Syllabus

When and Where

TU TH 12:30-1:45

Instructor: Nan Goggin goggin@uiuc.edu
TA: Mat Yapchaian yapchaian@gmail.com

Course Objectives

This course will provide non art students with an introductory survey of techniques and methodologies for understanding and creating visual communication.

This is not just a course in how to use software, although Photoshop and Macromedia Dreamweaver will be two of the most important tools introduced. Software will be discuss only as a tool. The course is taught as a traditional studio art course - except the material, rather than being clay or pigment, is pixels and electronic data objects. The focus is on artmaking, and the assignments reflect this mindset. Students who simply wish to construct an electronic portfolio or a personal web page will find that those interests are not addressed and they will be strongly discouraged from taking the class.

There will be four graded projects, all created for the World Wide Web. There will also be credit/no periodic credit technical quizes throughout the semester - not always announced in advance. Additionally, students will be evaluated based on class attendance and participation.

Required Readings

On-line readings and handouts

Books Used as Sources in Class

Donis Donis, Fundamentals of Design, Wucius Wong (Design Books), Semiotics

Other Supplies

Sketch/Ideation Book (This may be electronic or paper)

You will be asked to come to class with computer color prints of your homework.

Grading Criteria

Regular attendance is a necessity, as is classroom participation. Both will have a crucial bearing on your final grade. Excessive absences [3 or more] can lower a grade by one full letter or more. Credit/no credit technical quizes will be given periodically. Students will also be given occasional writing exercises. These will be graded on a credit / no credit basis, and will also be a deciding factor in each student's final grade.

The design work created in class will be evaluated and graded according to the following criteria:

A outstanding; thoughtful and intelligent ideas presented in a clear, organized, and engaging manner; among the very best.

B good; the ideas are interesting and successfully presented; shows potential, but not necessarily distinctive; roughly equal in quality to the majority of work completed by other students.

C mediocre; achieves minimum requirements of the assignment, but not particularly clear, successful, or ambitious. quality of the work is below that of most other projects submitted.

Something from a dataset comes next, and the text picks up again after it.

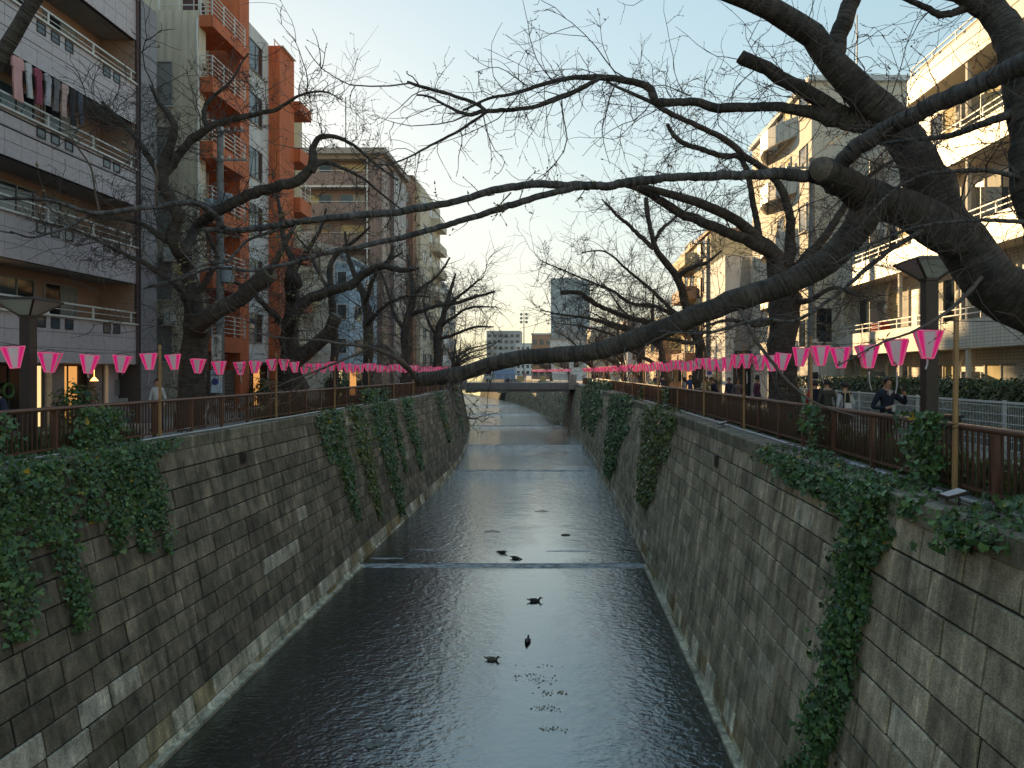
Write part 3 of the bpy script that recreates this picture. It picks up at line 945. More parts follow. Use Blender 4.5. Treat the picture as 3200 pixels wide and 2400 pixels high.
plain_block('office_building', 'small hazy block low on the skyline near the floodlight mast', -24, -14, 380, 400, 17, M_GRW, 4, 5)

plain_block('apartment_building', 'grey block just behind the round topped building', -44, -28, 136, 148, 20.5, M_FARG, 3, 5)  # added to shade the right coping and ivy from low sun
# the tall glass tower straight down the canal
M_TOW = mk('hazed_blue_grey_cladding', (.36, .42, .46), (.32, .38, .42), .05, .5)  # lightened: distance haze is put into the cladding colour
M_TOWG = glassmat('tower_glass_band', (.22, .28, .33), .2)
bt = thing('office_tower', 'tall blue grey office tower beyond the bend of the canal', 'tower', (5, 420, 0))
m = MB(); m.box(-6.0, 10.0, 420, 440, 0, 57.5); m.box(10, 17.2, 424, 440, 0, 56.5); m.build('wall', M_TOW, bt)
for k in range(17):
    z = 3 + k * 3.2
    m = MB(); m.box(-5.6, 9.6, 419.8, 419.99, z, z + 1.5); m.build('window_band', M_TOWG, bt)
    m = MB(); m.box(10.4, 16.8, 423.8, 423.99, z, z + 1.5); m.build('window_band', M_TOWG, bt)

# small houses at the far right bend
M_TAN = mk('tan_render', (.42, .26, .17), (.34, .21, .14), .3, .8)
plain_block('apartment_building', 'small tan house with a roof rail beside the grey tower', -8.0, -2.6, 195, 206, 12.2, M_TAN, 3, 4, '-x')
bh = thing('gabled_house', 'white gabled house in front of the grey tower', 'house', (2, 170, 0))
m = MB(); m.box(-2.6, 7, 170, 182, 0, 10.0); m.build('wall', M_WHB, bh)
m = MB(); m.prism([(-3.3, 169.6, 9.7), (7.6, 169.6, 9.7), (2.2, 169.6, 13.4)], (0, 13, 0)); m.build('roof', M_GREYM, bh)
for za in (3, 6.4):
    win(bh, '-y', 170, -1.6, 1.2, za, za + 1.8, [M_CURTY, M_PANE], M_WHITE)
    win(bh, '-y', 170, 3, 5.6, za, za + 1.8, [M_PANE, M_CURT], M_WHITE)

# ------------------------------------------------------------------ right 1: cream tiled flats in the low sun
M_CRT = tiled('cream_wall_tile', (.74, .68, .58), .105, .2, .012, .62)
M_CRP = mk('cream_plaster', (.66, .6, .5), (.58, .53, .44), 1, .8, streak=.12)
r1 = thing('apartment_building', 'cream tiled apartment house with stepped balconies lit by the low sun', 'building', (13, 24, 0))
m = MB(); m.box(13.95, 27, 4, 33.9, 0, 12.2); m.build('wall', M_CRT, r1)
m = MB(); m.box(13.2, 27, 3.8, 26.2, 12.85, 13.1); m.box(14.2, 27, 26.2, 33.9, 12.2, 12.4); m.build('roof', M_CRP, r1)
for k in range(4):
    z0 = 2.67 + 3.07 * k; ye = 33.95 if k < 2 else 26.5
    m = MB(); m.box(13.0, 13.16, 4, ye, z0, z0 + .93)
    # rounded far end of the upper parapets
    if k >= 2:
        pts = [(13.0 + .95 - .95 * math.cos(a), ye + .9 * math.sin(a)) for a in np.linspace(0, math.pi / 2, 7)]
        for (a, b) in zip(pts[:-1], pts[1:]):
            m.hexa([(a[0], a[1], z0), (a[0] + .15, a[1] - .1, z0), (b[0] + .15, b[1] - .1, z0), (b[0], b[1], z0), (a[0], a[1], z0 + .93), (a[0] + .15, a[1] - .1, z0 + .93), (b[0] + .15, b[1] - .1, z0 + .93), (b[0], b[1], z0 + .93)])
    m.build('balcony_parapet', M_CRT, r1)
    m = MB(); m.box(13.16, 13.94, 4, ye, z0, z0 + .15); m.build('balcony_slab', M_CRP, r1)
    railing(r1, (13.08, 4), (13.08, ye), z0 + .93, z0 + 1.3, M_WHITE, 0, rails=(.5, 1), posts=1.5)
for k in range(4):
    zf = -.4 + 3.07 * k if k else 0
    zt = 2.67 + 3.07 * k
    for j, ya in enumerate((13.2, 17.4, 21.6, 25.0, 28.4, 31.4)):
        if ya > 26 and k >= 3: continue
        win(r1, '-x', 13.95, ya, ya + 1.75, zf + .1 + (.15 if k else 0), zt - .45, [[M_CURTY, M_PANE], [M_PANE, M_CURT], [M_CURT, M_CURTY]][(j + k) % 3], M_CRP, 1, 1 if j % 2 else 0, .07)
    for ya in (15.6, 23.6, 30.6):
        m = MB(); m.box(13.3, 13.93, ya, ya + .05, zf + .2, zt - .75); m.build('balcony_divider', M_SHUT, r1)
    for ya in (16.6, 22.8, 27.4, 33.0):
        if ya > 26 and k >= 2: continue
        m = MB(); m.box(13.05, 13.17, ya, ya + .12, zf + (1.35 if k else 0), zt); m.build('balcony_post', M_CRP, r1)
    for ya in (20.6, 24.5, 30.0):
        m = MB(); m.tube([(13.9, ya, zt - .1), (13.75, ya, zt - .5), (13.8, ya + .05, zt - 1.0)], .06, 6); m.ball((13.74, ya + .05, zt - 1.15), (.08, .17, .17)); m.build('vent_pipe', M_CRP, r1)
m = MB(); m.box(13.22, 13.6, 29.3, 30.3, 3.6, 3.95); m.build('red_planter', mk('red_planter', (.35, .03, .03)), r1)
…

D poor; does not satisfy the minimum requirements of the assignment; generally unsatisfactory in terms of quality and clarity.

F you probably didn't submit a finished assignment.

Your final grade will be determined roughly as follows:


15% project01
15% project02
25% project03
25% project04
20% attendance, participation, tutorials, informal writing


Workload: I suggest you budget 4 hours a week for course work outside of our classtime.